The protests broke out a day after “armed men prevented some youths from playing football and broke a television that some others were watching,” said a municipal worker who requested anonymity. “That’s what sparked it.”

The protests started out timidly on Monday morning and gained in intensity throughout the day and were continuing in at least two areas of the city in the evening, witnesses said.

“The women, the children, the youth… everyone is outside and is demanding that the armed groups leave,” said Abdoulaye Dire, who works for the local radio station. “We are no longer afraid. It’s too much, too much.”
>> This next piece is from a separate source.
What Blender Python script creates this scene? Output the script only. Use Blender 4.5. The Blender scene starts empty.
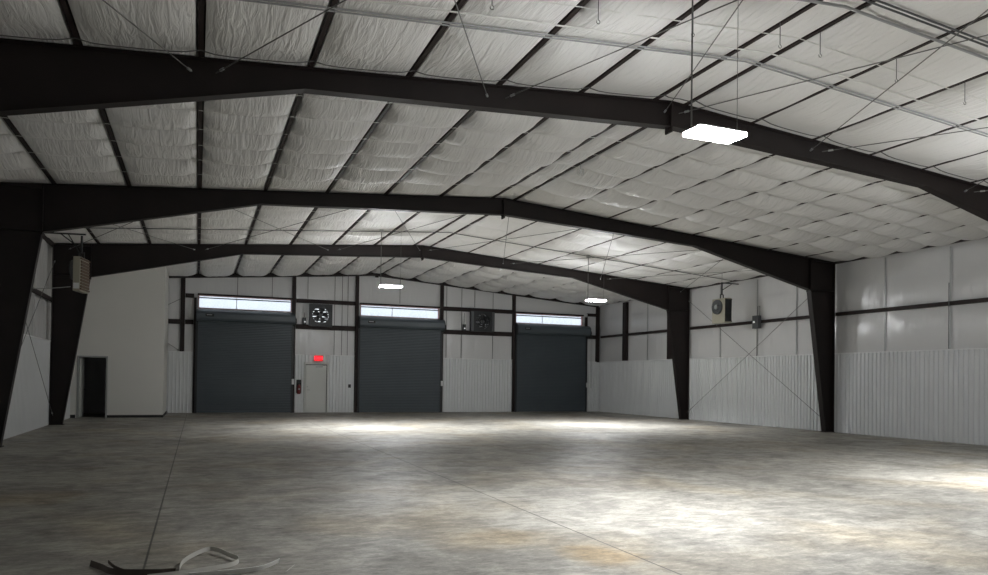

Mali, once considered one of Africa’s democratic success stories, was thrown into turmoil on March 22 when mid-level army officers staged a coup and ousted President Amadou Toumani Toure whose government they charged was not doing enough to fight a Tuareg rebellion in the north of the country.

The Tuareg separatists and their Islamist allies took advantage of the ensuing chaos to seize the country’s vast north, including Gao and the fabled Timbuktu.

The mayor of Gao, Sadou Diallo, who was in the capital Bamako, told AFP that he has received reports about the demonstration and is very worried about the security of the residents.

“The situation is serious. The Islamists could kill people,” he said, calling the armed men “criminals” and “assassins” who must retreat from the city.

Gao fell to rebels on March 31, coming under the control of Al-Qaeda in the Islamic Maghreb (AQMI), the Ansar Dine Islamist group and the main Tuareg rebel group the National Movement for the Liberation of Azawad (MNLA).

The flags of Ansar Dine and MNLA were torn down in at least one area of Gao on Monday by protestors, who instead hoisted the Mali national banner, witnesses said.